### Source excerpt
****

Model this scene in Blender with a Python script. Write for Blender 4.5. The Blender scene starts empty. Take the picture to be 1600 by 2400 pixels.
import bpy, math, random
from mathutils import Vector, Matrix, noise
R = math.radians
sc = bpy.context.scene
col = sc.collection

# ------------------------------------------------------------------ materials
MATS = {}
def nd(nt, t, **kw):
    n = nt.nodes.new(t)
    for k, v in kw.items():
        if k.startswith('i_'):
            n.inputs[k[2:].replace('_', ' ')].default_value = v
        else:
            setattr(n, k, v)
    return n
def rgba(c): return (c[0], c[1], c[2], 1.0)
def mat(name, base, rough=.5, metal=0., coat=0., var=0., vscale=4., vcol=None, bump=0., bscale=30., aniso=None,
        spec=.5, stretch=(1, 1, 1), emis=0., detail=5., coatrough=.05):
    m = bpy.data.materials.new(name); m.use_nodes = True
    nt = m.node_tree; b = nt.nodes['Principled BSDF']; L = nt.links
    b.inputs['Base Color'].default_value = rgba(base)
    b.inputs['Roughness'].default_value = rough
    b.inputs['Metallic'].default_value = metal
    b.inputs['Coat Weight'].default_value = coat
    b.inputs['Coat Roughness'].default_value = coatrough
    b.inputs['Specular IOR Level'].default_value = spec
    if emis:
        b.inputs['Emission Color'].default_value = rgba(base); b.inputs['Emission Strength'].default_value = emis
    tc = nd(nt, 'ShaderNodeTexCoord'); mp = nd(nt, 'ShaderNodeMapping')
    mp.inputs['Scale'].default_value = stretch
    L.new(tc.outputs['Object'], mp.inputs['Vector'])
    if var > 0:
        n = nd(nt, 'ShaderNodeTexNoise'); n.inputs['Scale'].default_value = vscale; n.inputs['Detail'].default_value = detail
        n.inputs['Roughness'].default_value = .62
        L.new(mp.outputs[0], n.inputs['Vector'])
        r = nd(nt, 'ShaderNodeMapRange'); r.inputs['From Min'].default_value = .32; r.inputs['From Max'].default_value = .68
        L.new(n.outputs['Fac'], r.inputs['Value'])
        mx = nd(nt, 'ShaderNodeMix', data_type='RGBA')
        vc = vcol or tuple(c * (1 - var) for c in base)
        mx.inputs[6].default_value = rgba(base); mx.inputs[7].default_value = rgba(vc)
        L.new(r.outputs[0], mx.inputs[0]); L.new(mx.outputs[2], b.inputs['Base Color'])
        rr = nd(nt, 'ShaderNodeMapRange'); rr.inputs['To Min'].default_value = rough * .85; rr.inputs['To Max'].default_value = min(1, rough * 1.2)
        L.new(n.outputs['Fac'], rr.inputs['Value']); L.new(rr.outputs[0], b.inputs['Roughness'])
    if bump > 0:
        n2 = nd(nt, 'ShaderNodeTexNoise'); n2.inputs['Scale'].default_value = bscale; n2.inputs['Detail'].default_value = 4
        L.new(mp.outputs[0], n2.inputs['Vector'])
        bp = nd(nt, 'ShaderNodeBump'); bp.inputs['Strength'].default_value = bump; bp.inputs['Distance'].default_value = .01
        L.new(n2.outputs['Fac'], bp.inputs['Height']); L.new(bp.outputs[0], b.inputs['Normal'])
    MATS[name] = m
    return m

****

### What is required
Reproduce the material above, every line of it, exactly.

### Exercise solution
Model this scene in Blender with a Python script. Write for Blender 4.5. The Blender scene starts empty. Take the picture to be 1600 by 2400 pixels.
import bpy, math, random
from mathutils import Vector, Matrix, noise
R = math.radians
sc = bpy.context.scene
col = sc.collection

# ------------------------------------------------------------------ materials
MATS = {}
def nd(nt, t, **kw):
    n = nt.nodes.new(t)
    for k, v in kw.items():
        if k.startswith('i_'):
            n.inputs[k[2:].replace('_', ' ')].default_value = v
        else:
            setattr(n, k, v)
    return n
def rgba(c): return (c[0], c[1], c[2], 1.0)
def mat(name, base, rough=.5, metal=0., coat=0., var=0., vscale=4., vcol=None, bump=0., bscale=30., aniso=None,
        spec=.5, stretch=(1, 1, 1), emis=0., detail=5., coatrough=.05):
    m = bpy.data.materials.new(name); m.use_nodes = True
    nt = m.node_tree; b = nt.nodes['Principled BSDF']; L = nt.links
    b.inputs['Base Color'].default_value = rgba(base)
    b.inputs['Roughness'].default_value = rough
    b.inputs['Metallic'].default_value = metal
    b.inputs['Coat Weight'].default_value = coat
    b.inputs['Coat Roughness'].default_value = coatrough
    b.inputs['Specular IOR Level'].default_value = spec
    if emis:
        b.inputs['Emission Color'].default_value = rgba(base); b.inputs['Emission Strength'].default_value = emis
    tc = nd(nt, 'ShaderNodeTexCoord'); mp = nd(nt, 'ShaderNodeMapping')
    mp.inputs['Scale'].default_value = stretch
    L.new(tc.outputs['Object'], mp.inputs['Vector'])
    if var > 0:
        n = nd(nt, 'ShaderNodeTexNoise'); n.inputs['Scale'].default_value = vscale; n.inputs['Detail'].default_value = detail
        n.inputs['Roughness'].default_value = .62
        L.new(mp.outputs[0], n.inputs['Vector'])
        r = nd(nt, 'ShaderNodeMapRange'); r.inputs['From Min'].default_value = .32; r.inputs['From Max'].default_value = .68
        L.new(n.outputs['Fac'], r.inputs['Value'])
        mx = nd(nt, 'ShaderNodeMix', data_type='RGBA')
        vc = vcol or tuple(c * (1 - var) for c in base)
        mx.inputs[6].default_value = rgba(base); mx.inputs[7].default_value = rgba(vc)
        L.new(r.outputs[0], mx.inputs[0]); L.new(mx.outputs[2], b.inputs['Base Color'])
        rr = nd(nt, 'ShaderNodeMapRange'); rr.inputs['To Min'].default_value = rough * .85; rr.inputs['To Max'].default_value = min(1, rough * 1.2)
        L.new(n.outputs['Fac'], rr.inputs['Value']); L.new(rr.outputs[0], b.inputs['Roughness'])
    if bump > 0:
        n2 = nd(nt, 'ShaderNodeTexNoise'); n2.inputs['Scale'].default_value = bscale; n2.inputs['Detail'].default_value = 4
        L.new(mp.outputs[0], n2.inputs['Vector'])
        bp = nd(nt, 'ShaderNodeBump'); bp.inputs['Strength'].default_value = bump; bp.inputs['Distance'].default_value = .01
        L.new(n2.outputs['Fac'], bp.inputs['Height']); L.new(bp.outputs[0], b.inputs['Normal'])
    MATS[name] = m
    return m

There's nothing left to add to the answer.